Summary
Ollie, a neglected little girl, has no one to play with. Her Granddaddy Larkins will not wake up and Chalky the building superintendent is not around.
She visits the five big boys who hang around her street, and offers to buy them something from the store. They shoo her away. When she reaches the front of her neighborhood church, she cries out that she wishes to “fly off and kill myself” (64). The reverend and Miss Hazel, a neighborhood woman, try to quiet her down, but Ollie throws a temper tantrum. The reader then learns that today is her birthday, and she has no one to spend it with.
Analysis
“Happy Birthday” is one of Bambara’s shortest stories, and perhaps due to its length, it has its own unique way of approaching characterization. In most of Bambara’s stories, the narrator mentions new characters offhand, without explaining much about them to the reader. We are left to infer their personalities and their relationship to the narrator from information that is gradually revealed over the course of the story.
In “Happy Birthday,” however, Bambara introduces each character with a brief profile that explains who they are and how Ollie knows them. She does this fairly consistently, even if the character only appears in the story for a short time. This gives “Happy Birthday” a relatively broad scope, particularly interesting considering its length. While it is primarily about a neglected child who is alone on her birthday, it also serves as a portrait of the neighborhood she lives in. Bambara further broadens the scope by choosing to write the story in the third person, a departure from her usual first-person narration.

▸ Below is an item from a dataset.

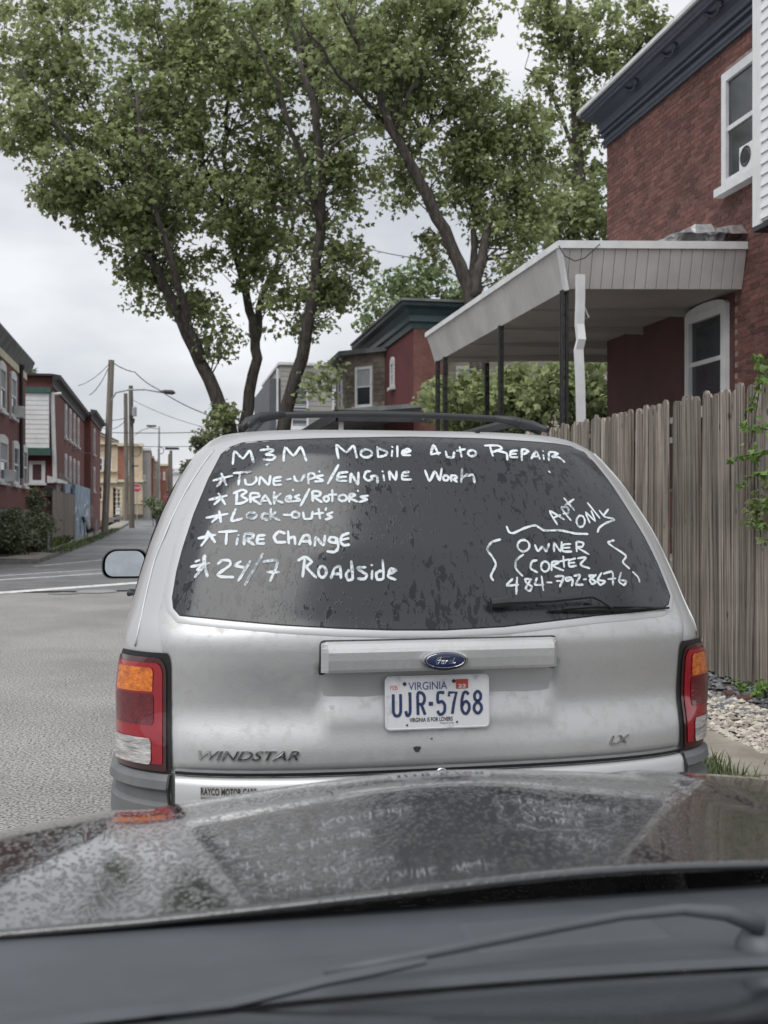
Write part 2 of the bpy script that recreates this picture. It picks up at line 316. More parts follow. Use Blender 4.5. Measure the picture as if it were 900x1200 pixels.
# ------------------------------------------------------------------ the silver van in front
VX, VY = 0.79, 3.05
ZR = [(.0, .02), (.3, -.0), (.6, -.0), (.68, 0), (.735, .0), (.755, .003), (.785, .012), (.815, .024), (.85, .029), (.90, .023), (.97, .008), (1.03, 0), (1.06, .006), (1.09, .022), (1.3, .112), (1.5, .225), (1.6, .30), (1.64, .36), (1.665, .44), (1.685, .60), (1.70, 1.0)]
ZW = [(0, .89), (.3, .91), (.6, .935), (.9, .94), (1.05, .918), (1.10, .898), (1.2, .872), (1.35, .825), (1.5, .757), (1.6, .693), (1.64, .65), (1.665, .61), (1.685, .54), (1.70, .40)]
ZF = [(0, 5.0), (.3, 5.12), (.6, 5.12), (.72, 5.0), (.85, 4.7), (1.0, 4.15), (1.08, 3.95), (1.3, 3.6), (1.5, 3.2), (1.6, 2.95), (1.64, 2.8), (1.67, 2.6), (1.685, 2.3), (1.70, 1.8)]
def itp(z, T): return float(np.interp(z, [t[0] for t in T], [t[1] for t in T]))
def Wd(z): return (itp(z - .02, ZW) + itp(z, ZW) + itp(z + .02, ZW)) / 3 if z < 1.6 else itp(z, ZW)
def Rr(z): return sum(itp(z + d, ZR) for d in (-.016, -.008, 0, .008, .016)) / 5
CC, PP = .45, 3.0
def sstep(a, b, x): t = min(1, max(0, (x - a) / (b - a))); return t * t * (3 - 2 * t)
def rbase(x, z):
    r = Rr(z)
    if .66 < z < .97:
        k = 1 - sstep(.325, .355, abs(x + .02)); r = r * (1 - k) + (.008 * sstep(.72, .80, z) + .030 * sstep(.80, .92, z)) * k
    return r
def rear(x, z):
    t = min(abs(x) / Wd(z), .9999)
    return rbase(x, z) + CC * (1 - (1 - t ** PP) ** (1 / PP))
def onrear(x, z, off=0.0): return (VX + x, VY + rear(x, z) - off, z)
def pix(u, v):                                    # where the line of sight through a pixel meets the van's rear: (x, z)
    r = ray(u, v); t = 3.0; h = .04
    def hit(t): x, y, z = r.x * t - VX, r.y * t - VY, CAMZ + r.z * t; return y > rear(x, z)
    while t < 6 and not hit(t): t += h
    a, b = t - h, t
    for _ in range(9):
        m = (a + b) / 2
        if hit(m): b = m
        else: a = m
    return r.x * b - VX, CAMZ + r.z * b
van = empty('parked_minivan', (VX, VY, 0), 'silver minivan with white marker writing across its dark rear window, parked ahead', 'van')

def section(z, n=12, inset=0.0):
    wd, r, f = Wd(z) - inset, Rr(z) + inset, itp(z, ZF) - inset
    cf = .9 if z < 1 else .6
    pts = []
    for i in range(n + 1):
        q = math.pi / 2 * i / n; pts.append((wd * math.sin(q) ** (2 / PP), r + CC * (1 - math.cos(q) ** (2 / PP))))
    for i in range(1, 10): pts.append((wd, r + CC + (f - cf - r - CC) * i / 10))
    for i in range(n + 1):
        q = math.pi / 2 * (1 - i / n); pts.append((wd * math.sin(q) ** (2 / 2.6), f - cf * (1 - math.cos(q) ** (2 / 2.6))))
    return pts
mb = MB(); zs = [.26, .32, .45, .6, .68, .74, .8, .9, .98, 1.04, 1.08, 1.12, 1.2, 1.3, 1.4, 1.5, 1.56, 1.6, 1.62, 1.64, 1.652, 1.665, 1.675, 1.685, 1.693, 1.70]
for z in zs:
    h = section(z); full = h + [(-x, y) for x, y in reversed(h[1:-1])]
    nR = len(full); mb.v.extend([(VX + x, VY + y, z) for x, y in full])
for i in range(len(zs) - 1):
    for k in range(nR): mb.f.append((i * nR + k, i * nR + (k + 1) % nR, (i + 1) * nR + (k + 1) % nR, (i + 1) * nR + k))
mb.f.append(tuple(range((len(zs) - 1) * nR, len(zs) * nR))); mb.f.append(tuple(range(nR))[::-1])
mb.build('body', 'silver_paint', van, smooth=True)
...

Like “The Hammer Man,” this story portrays urban blight and family dysfunction as normal parts of daily life for Ollie and the people around her. For example, the older boys that Ollie visits seem to spend all of their time sitting on the porch rather than working. The fact that her closest relationship is with her grandfather suggests that Ollie's parents are either absent or troubled. Further, Grandaddy Larkins's inability to wake up on her birthday implies that he may have problems with drugs or his health. By having her narrator describe these issues uncritically, Bambara demonstrates the degree to which these problems have become entrenched in the lives of Ollie and children like her. And by setting the story on a child's birthday - typically one of a child's happiest days - she subtly but powerfully notes the way these issues of urban blight victimize children by ignoring them.